MATERIAL:

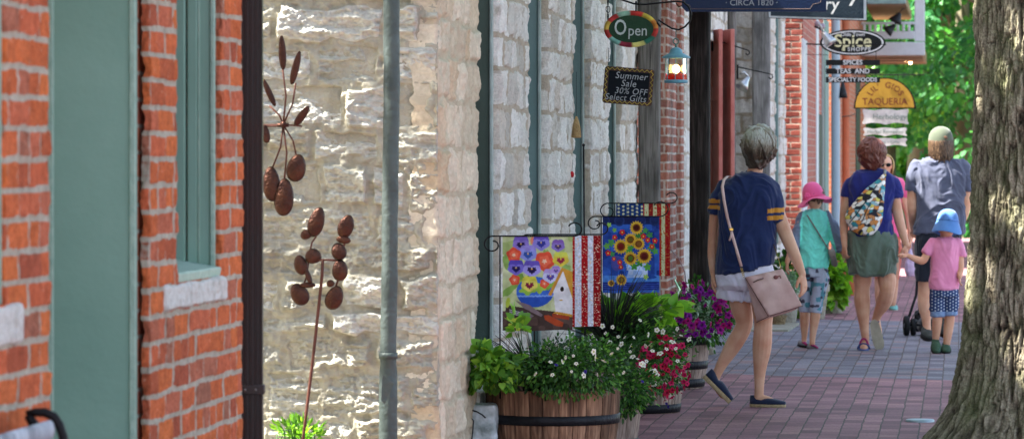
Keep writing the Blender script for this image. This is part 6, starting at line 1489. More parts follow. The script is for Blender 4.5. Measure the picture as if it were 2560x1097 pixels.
# lantern
sl = 430; g = W(1690, 160, sl); t = thing('lantern', 'lit hanging lantern with pale blue cap, clear glass and red lower panes', 'lantern', tuple(g), TH)
LB = mat('lantern_blue', lin('6fa3b8'), .45, var=.05, scale=20); k = 1 / sl
def lz(py): return EYE - (py - 400) / sl
c = Vector((g.x, g.y, 0))
b = MB(); b.lathe(c, [(36 * k, lz(146)), (36 * k, lz(143)), (26 * k, lz(138)), (17 * k, lz(133)), (14 * k, lz(124)), (8 * k, lz(120)), (.001, lz(118))], 32, True); b.build('cap', LB, t, True)
b = MB(); b.tube([c + UP * lz(119), c + UP * lz(112)], .006, 8); b.tube([c + UP * (lz(104)) + (RIGHT * math.cos(a) + UP * math.sin(a)) * .016 for a in np.linspace(0, 2 * PI, 17)], .0035, 6); b.tube([c + UP * lz(100), c + UP * lz(74)], .0025, 6); b.build('hanging_loop', mat('verdigris', lin('5a8078'), .6), t, True)
GLC = mat('lantern_glass', (.95, .93, .85), .03, var=0, bump=0, trans=1.0); RG = mat('red_glass', lin('c22a1c'), .2, var=0, bump=0, trans=.3)
b = MB(); b.lathe(c, [(25 * k, lz(146)), (27 * k, lz(203)), (26.4 * k, lz(203)), (24.4 * k, lz(146))], 8, False); b.build('glass', GLC, t)
for i in range(8):
    a = 2 * PI * (i + .5) / 8; b = MB(); R1 = 27.6 * k; a0, a1 = a - .36, a + .36
    q = lambda an, py, R=R1: c + Vector((R * math.cos(an), R * math.sin(an), lz(py)))
    b._add([q(a0, 203), q(a1, 203), q(a1, 190), q(a, 183), q(a0, 190)], [(0, 1, 2, 3, 4)]); b.build('red_pane', RG, t)
b = MB()
for i in range(8): a = 2 * PI * i / 8; b.tube([c + Vector((25.6 * k * math.cos(a), 25.6 * k * math.sin(a), lz(146))), c + Vector((27.8 * k * math.cos(a), 27.8 * k * math.sin(a), lz(203)))], .002, 5)
b.build('glazing_bars', LB, t)
b = MB(); b.lathe(c, [(28 * k, lz(200)), (30 * k, lz(203)), (29 * k, lz(208)), (.001, lz(208))], 24, True); b.build('base', LB, t, True)
b = MB(); b.ell(c + UP * lz(173), (10 * k, 10 * k, 11 * k)); bu = b.build('bulb', mat('lit_bulb', (1, .85, .5), .3, emit=(1, .62, .2), estr=5, bump=0), t, True)
# navy sign
sn = 340; t = thing('shop_sign', 'large navy blue shop board reading CIRCA 1820 with a thin copper line', 'sign', tuple(W(1885, 0, sn)), TH)
slab([(1705, 18), (1716, 30), (2066, 30), (2066, -190), (1705, -190)], sn, mat('sign_navy', lin('17294c'), .4, var=.03), 'board', t, .04)
COP = mat('copper_line', lin('7c6a62'), .4, bump=0)
m = MB(); m.tube([WZ(x, y, F / sn - .002) for x, y in ((1712, -150), (1712, 10), (1724, 14), (1728, 23), (2025, 23), (2032, 12), (2052, 6), (2056, -150))], .002, 5); m.build('border_line', COP, t)
wt('· CIRCA 1820 ·', mat('sign_grey', lin('a9b0bd'), .5, bump=0), t, 1879, 8, sn, 21, name='lettering', sx=1.0)
m = MB(); m.tube([W(1690, -6, sn), W(2080, -190, sn)], .008, 6) if False else None; m.tube([W(1640, -200, sn), W(2080, -200, sn)], .014, 8); m.build('hanging_bar', IRON, t, True)
# grey slate sign behind it
s5 = 285; t = thing('shop_sign', 'slate grey shop board with white border and script ending in ery, behind the navy board', 'sign', tuple(W(2045, 0, s5)), TH)
slab([(1922, 44), (2166, 51), (2166, -180), (1922, -180)], s5, mat('sign_border', lin('cfd3d6'), .5, bump=0), 'border', t, .03); slab([(1927, 40), (2159, 47), (2159, -175), (1927, -175)], s5, mat('sign_slate', lin('26323c'), .5, var=.04), 'board', t, .006, d=-.006)
m = MB(); m.tube([WZ(x, y, F / s5 - .004) for x, y in ((1921, -180), (1921, 45.5), (2167.5, 52.5), (2167.5, -180))], .004, 4); m.build('edging', IRON, t)
wt('ery', WHP, t, 2068, 12, s5, 44, d=-.014, bold=.0014, shear=.1, name='lettering'); wt('y', WHP, t, 2136, -16, s5, 58, d=-.014, bold=.002, shear=.1, name='lettering')
# spice sign
s6 = 232; t = thing('spice_sign', 'black oval sign with white rim and cream lettering, three black name boards below', 'sign', tuple(W(2132, 110, s6)), TH)
slab(oval(2132, 107, 82, 33, 56), s6, BLKP, 'board', t, .03); ringm(2132, 107, (77, 29.5), (72.5, 26.5), s6, -.006, WHP, 'rim', t)
wt('Olde Town', WHP, t, 2132, 87, s6, 13, bold=.0007); wt('Spice', CRM, t, 2132, 104, s6, 44, bold=.0028, sx=1.02); wt('SHOPPE', WHP, t, 2148, 124, s6, 14, bold=.0010, space=1.25); wt('&', CRM, t, 2108, 123, s6, 12, bold=.0007)
for y, tx, k_ in ((157, 'SPICES', 17), (178.5, 'TEAS  AND', 17), (200, 'SPECIALTY FOODS', 14.5)): slab([(2065, y - 7), (2200, y - 7), (2200, y + 7), (2065, y + 7)], s6, BLKP, 'name_board', t, .025); wt(tx, WHP, t, 2132, y, s6, k_, bold=.0014, sx=1.0)
m = MB()
for x in (2075, 2190): m.tube([W(x, 130, s6), W(x, 195, s6)], .004, 5)
m.build('link_wires', IRON, t)
t = thing('sign_bracket', 'wrought iron bracket with leaf scroll holding the black oval sign', 'bracket', tuple(W(1940, 108, s6)), TH)
m = MB(); q = lambda L_: [W(x, y, s6) for x, y in L_]
m.tube(q([(1915, 109), (1980, 109), (2052, 112), (2215, 112)]), .008, 7); m.tube(q([(1923, 70), (1922, 64), (1927, 60), (1934, 66), (1934, 76), (1924, 86), (1922, 98), (1930, 107), (1937, 100), (1934, 91), (1928, 94)]), .006, 6)
m.tube(q([(1930, 80), (1942, 75), (1954, 80), (1960, 92), (1954, 104)]), .006, 6); m.tube(q([(1960, 92), (1967, 97), (1975, 105), (1985, 97), (1998, 106)]), .008, 6); m.tube(q([(1930, 112), (1930, 122), (1980, 136), (2070, 138)]), .003, 5); m.build('scroll', IRON, t, True)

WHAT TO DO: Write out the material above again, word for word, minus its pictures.

OUTPUT:
Keep writing the Blender script for this image. This is part 6, starting at line 1489. More parts follow. The script is for Blender 4.5. Measure the picture as if it were 2560x1097 pixels.
# lantern
sl = 430; g = W(1690, 160, sl); t = thing('lantern', 'lit hanging lantern with pale blue cap, clear glass and red lower panes', 'lantern', tuple(g), TH)
LB = mat('lantern_blue', lin('6fa3b8'), .45, var=.05, scale=20); k = 1 / sl
def lz(py): return EYE - (py - 400) / sl
c = Vector((g.x, g.y, 0))
b = MB(); b.lathe(c, [(36 * k, lz(146)), (36 * k, lz(143)), (26 * k, lz(138)), (17 * k, lz(133)), (14 * k, lz(124)), (8 * k, lz(120)), (.001, lz(118))], 32, True); b.build('cap', LB, t, True)
b = MB(); b.tube([c + UP * lz(119), c + UP * lz(112)], .006, 8); b.tube([c + UP * (lz(104)) + (RIGHT * math.cos(a) + UP * math.sin(a)) * .016 for a in np.linspace(0, 2 * PI, 17)], .0035, 6); b.tube([c + UP * lz(100), c + UP * lz(74)], .0025, 6); b.build('hanging_loop', mat('verdigris', lin('5a8078'), .6), t, True)
GLC = mat('lantern_glass', (.95, .93, .85), .03, var=0, bump=0, trans=1.0); RG = mat('red_glass', lin('c22a1c'), .2, var=0, bump=0, trans=.3)
b = MB(); b.lathe(c, [(25 * k, lz(146)), (27 * k, lz(203)), (26.4 * k, lz(203)), (24.4 * k, lz(146))], 8, False); b.build('glass', GLC, t)
for i in range(8):
    a = 2 * PI * (i + .5) / 8; b = MB(); R1 = 27.6 * k; a0, a1 = a - .36, a + .36
    q = lambda an, py, R=R1: c + Vector((R * math.cos(an), R * math.sin(an), lz(py)))
    b._add([q(a0, 203), q(a1, 203), q(a1, 190), q(a, 183), q(a0, 190)], [(0, 1, 2, 3, 4)]); b.build('red_pane', RG, t)
b = MB()
for i in range(8): a = 2 * PI * i / 8; b.tube([c + Vector((25.6 * k * math.cos(a), 25.6 * k * math.sin(a), lz(146))), c + Vector((27.8 * k * math.cos(a), 27.8 * k * math.sin(a), lz(203)))], .002, 5)
b.build('glazing_bars', LB, t)
b = MB(); b.lathe(c, [(28 * k, lz(200)), (30 * k, lz(203)), (29 * k, lz(208)), (.001, lz(208))], 24, True); b.build('base', LB, t, True)
b = MB(); b.ell(c + UP * lz(173), (10 * k, 10 * k, 11 * k)); bu = b.build('bulb', mat('lit_bulb', (1, .85, .5), .3, emit=(1, .62, .2), estr=5, bump=0), t, True)
# navy sign
sn = 340; t = thing('shop_sign', 'large navy blue shop board reading CIRCA 1820 with a thin copper line', 'sign', tuple(W(1885, 0, sn)), TH)
slab([(1705, 18), (1716, 30), (2066, 30), (2066, -190), (1705, -190)], sn, mat('sign_navy', lin('17294c'), .4, var=.03), 'board', t, .04)
COP = mat('copper_line', lin('7c6a62'), .4, bump=0)
m = MB(); m.tube([WZ(x, y, F / sn - .002) for x, y in ((1712, -150), (1712, 10), (1724, 14), (1728, 23), (2025, 23), (2032, 12), (2052, 6), (2056, -150))], .002, 5); m.build('border_line', COP, t)
wt('· CIRCA 1820 ·', mat('sign_grey', lin('a9b0bd'), .5, bump=0), t, 1879, 8, sn, 21, name='lettering', sx=1.0)
m = MB(); m.tube([W(1690, -6, sn), W(2080, -190, sn)], .008, 6) if False else None; m.tube([W(1640, -200, sn), W(2080, -200, sn)], .014, 8); m.build('hanging_bar', IRON, t, True)
# grey slate sign behind it
s5 = 285; t = thing('shop_sign', 'slate grey shop board with white border and script ending in ery, behind the navy board', 'sign', tuple(W(2045, 0, s5)), TH)
slab([(1922, 44), (2166, 51), (2166, -180), (1922, -180)], s5, mat('sign_border', lin('cfd3d6'), .5, bump=0), 'border', t, .03); slab([(1927, 40), (2159, 47), (2159, -175), (1927, -175)], s5, mat('sign_slate', lin('26323c'), .5, var=.04), 'board', t, .006, d=-.006)
m = MB(); m.tube([WZ(x, y, F / s5 - .004) for x, y in ((1921, -180), (1921, 45.5), (2167.5, 52.5), (2167.5, -180))], .004, 4); m.build('edging', IRON, t)
wt('ery', WHP, t, 2068, 12, s5, 44, d=-.014, bold=.0014, shear=.1, name='lettering'); wt('y', WHP, t, 2136, -16, s5, 58, d=-.014, bold=.002, shear=.1, name='lettering')
# spice sign
s6 = 232; t = thing('spice_sign', 'black oval sign with white rim and cream lettering, three black name boards below', 'sign', tuple(W(2132, 110, s6)), TH)
slab(oval(2132, 107, 82, 33, 56), s6, BLKP, 'board', t, .03); ringm(2132, 107, (77, 29.5), (72.5, 26.5), s6, -.006, WHP, 'rim', t)
wt('Olde Town', WHP, t, 2132, 87, s6, 13, bold=.0007); wt('Spice', CRM, t, 2132, 104, s6, 44, bold=.0028, sx=1.02); wt('SHOPPE', WHP, t, 2148, 124, s6, 14, bold=.0010, space=1.25); wt('&', CRM, t, 2108, 123, s6, 12, bold=.0007)
for y, tx, k_ in ((157, 'SPICES', 17), (178.5, 'TEAS  AND', 17), (200, 'SPECIALTY FOODS', 14.5)): slab([(2065, y - 7), (2200, y - 7), (2200, y + 7), (2065, y + 7)], s6, BLKP, 'name_board', t, .025); wt(tx, WHP, t, 2132, y, s6, k_, bold=.0014, sx=1.0)
m = MB()
for x in (2075, 2190): m.tube([W(x, 130, s6), W(x, 195, s6)], .004, 5)
m.build('link_wires', IRON, t)
t = thing('sign_bracket', 'wrought iron bracket with leaf scroll holding the black oval sign', 'bracket', tuple(W(1940, 108, s6)), TH)
m = MB(); q = lambda L_: [W(x, y, s6) for x, y in L_]
m.tube(q([(1915, 109), (1980, 109), (2052, 112), (2215, 112)]), .008, 7); m.tube(q([(1923, 70), (1922, 64), (1927, 60), (1934, 66), (1934, 76), (1924, 86), (1922, 98), (1930, 107), (1937, 100), (1934, 91), (1928, 94)]), .006, 6)
m.tube(q([(1930, 80), (1942, 75), (1954, 80), (1960, 92), (1954, 104)]), .006, 6); m.tube(q([(1960, 92), (1967, 97), (1975, 105), (1985, 97), (1998, 106)]), .008, 6); m.tube(q([(1930, 112), (1930, 122), (1980, 136), (2070, 138)]), .003, 5); m.build('scroll', IRON, t, True)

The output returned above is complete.